In celebration of Reading Football Club's 150th anniversary, The Reading Chronicle spoke with 15 figures from the Reading community, past and present, to find out above all one thing: What makes Reading FC special?

David Downs

Club Historian


Appearances: 2,150

Well, from my point of view…because it’s the only football club I’ve ever supported. I was born in 1941, I never saw my father during the war because he was away with the Royal Airforce. It was only when he came back to Reading after the war, one of the first things we did together was to go and watch Reading Football Club at Elm Park.

I remember going to my very first game with my father and not really being able to understand what was going on. All I could see as a young six/seven year old was lots of guys in coloured shirts running around a patch of grass, chasing a ball.

It was only after I went to a few games that I started to understand what football is actually about. But I never forgot those early days of watching football - and Reading in particular - that fascinated my young brain. Not only that, but it was everything about going to the match with my father: walking to the ground, listening to a guy bellowing ‘PROGRAMMES!’...

Reading Chronicle: David Downs with his wife Marion after being presented an award by the FA for his service to English youth football.David Downs with his wife Marion after being presented an award by the FA for his service to English youth football.

As a young spectator, just leaning on the wall at the front of what was called the Tilehurst Road side, the players were like gods even if I couldn’t really understand what was happening! There are things that get you for a lifetime, and that was 70 years ago!

When Elm Park closed in 1999, the very last afternoon I played in a six-aside competition on the pitch, it was a farewell competition for local teams. And because I was working for the club at the time, I was doing some coaching in the academy, I asked for permission to camp out in the centre circle overnight.

That was the last night Elm Park was going to be open to the public. And the stadium manager kindly let me camp out. So I borrowed a tent and put the tent up in the centre circle. I slept in the tent overnight and during the night I looked out and I could see on the pitch the players of my childhood, the teams I’d supported as an eight/nine year old. I could see that team playing football, running up and down the pitch, passing the ball.

I slept that night on the Elm Park pitch and my only companion aside from those imaginary footballers was a cat who’d somehow gotten in!

Stand-out memory:

If I had to pick one game from watching Reading home and away over the last 70+ years, I’d pick a very unusual game - it would be an FA Cup third round tie played in January 1971.

Reading were drawn away to a team called Blythe Spartans. Blythe Spartans were then an amateur team who had beaten two football league teams on their way to the third round. Reading at the time were struggling in Division Four, the bottom division of the football league. 
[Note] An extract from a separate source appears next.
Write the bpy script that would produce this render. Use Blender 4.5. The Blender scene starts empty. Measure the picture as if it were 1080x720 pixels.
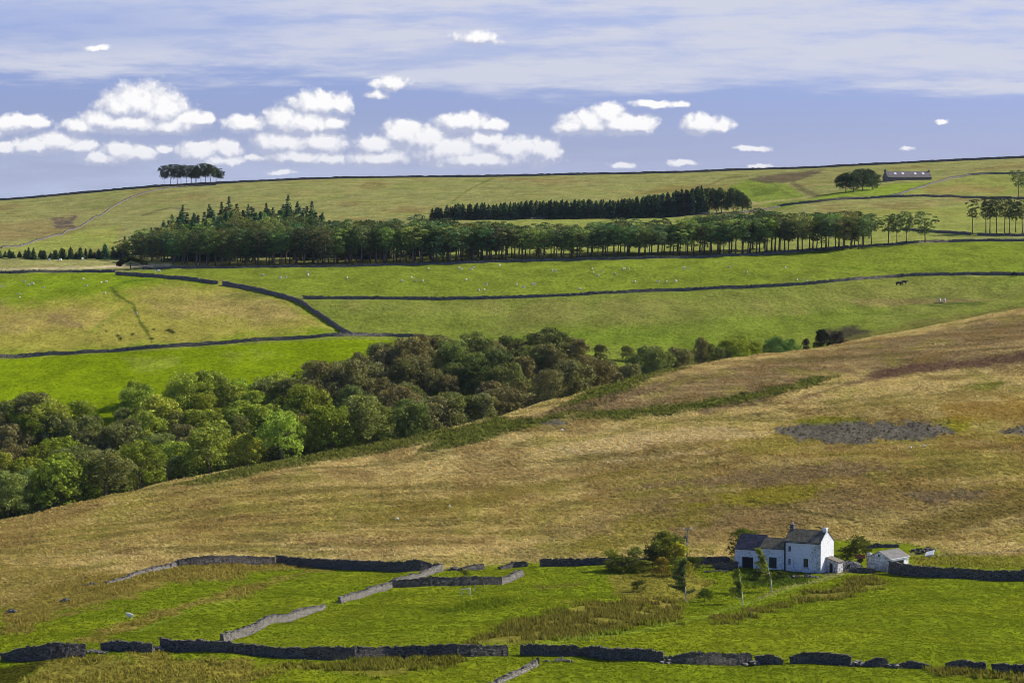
import bpy, math, random
import numpy as np
from mathutils import Vector, Matrix

# ------------------------------------------------------------------ camera, sky, sun, exposure
SC = bpy.context.scene
COL = SC.collection
F = 3200.0                      # focal length in pixels of a 1080 wide frame
HOR = 210.0                     # row of the eye level
PITCH = math.atan((360.0 - HOR) / F)
CP, SP = math.cos(PITCH), math.sin(PITCH)

cam_d = bpy.data.cameras.new('camera')
cam_d.sensor_width = 36.0
cam_d.lens = 36.0 * F / 1080.0
cam_d.clip_start = 1.0
cam_d.clip_end = 90000.0
cam = bpy.data.objects.new('camera', cam_d)
COL.objects.link(cam)
cam.location = (0, 0, 0)
cam.rotation_euler = (math.pi / 2 - PITCH, 0, 0)
SC.camera = cam

SUN_EL = math.radians(36.0)
SUN_AZ = math.radians(69.0)     # from +Y towards +X
sun_dir = Vector((math.sin(SUN_AZ) * math.cos(SUN_EL), math.cos(SUN_AZ) * math.cos(SUN_EL), math.sin(SUN_EL)))
sun_d = bpy.data.lights.new('sun', 'SUN')
sun_d.energy = 5.0
sun_d.angle = math.radians(0.55)
sun_d.color = (1.0, 0.94, 0.83)
sun = bpy.data.objects.new('sun', sun_d)
COL.objects.link(sun)
sun.rotation_euler = (-sun_dir).to_track_quat('-Z', 'Y').to_euler()
sun.location = (0, 0, 200)

SC.view_settings.view_transform = 'Standard'
SC.view_settings.look = 'None'
SC.view_settings.exposure = 0.15
SC.view_settings.gamma = 1.0
SC.view_settings.use_curve_mapping = False
SC.cycles.filter_width = 0.85
SC.cycles.max_bounces = 5
SC.cycles.diffuse_bounces = 2
SC.cycles.transparent_max_bounces = 4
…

Reading Chronicle: David Downs holding the once-lost Angle-Italian Cup. David Downs holding the once-lost Angle-Italian Cup.

There was a special train laid on to take Reading supporters up north, we got to Blythe Spartans’ ground and there had been a fire and the changing rooms had burnt down! Reading had to change in a porta-cabin a field and a half away from the main pitch.

There were floodlights, but those had burnt down in the fire so the game kicked off at two o’clock but this was January and the last 20 minutes were played, if not in darkness, then in the gloom!

Reading were winning 2-0 but Blythe Spartans scored twice in the last quarter of an hour and had a goal disallowed. And speaking to the Reading goalkeeper Steve Death afterwards, he said that in the gloom he just could not see the ball. So it was 2-2 at full-time and that meant a replay back at Reading. 

Kick-off was scheduled for two o’clock at Elm Park, I was teaching at the time and I was desperate to get to the game. So all I could do with my class of ten/eleven year olds was ask for permission to take some of the boys out of school to what I described as a ‘nature ramble’.

So we went on a nature ramble to the local park and then forgot about the nature ramble and made our way to the football ground. And that day, what had been predicted to be a crowd of 2000, was a crowd of 10,500! In that game, Reading were comfortable, winning 6-1 to go through to play Arsenal in the fourth round.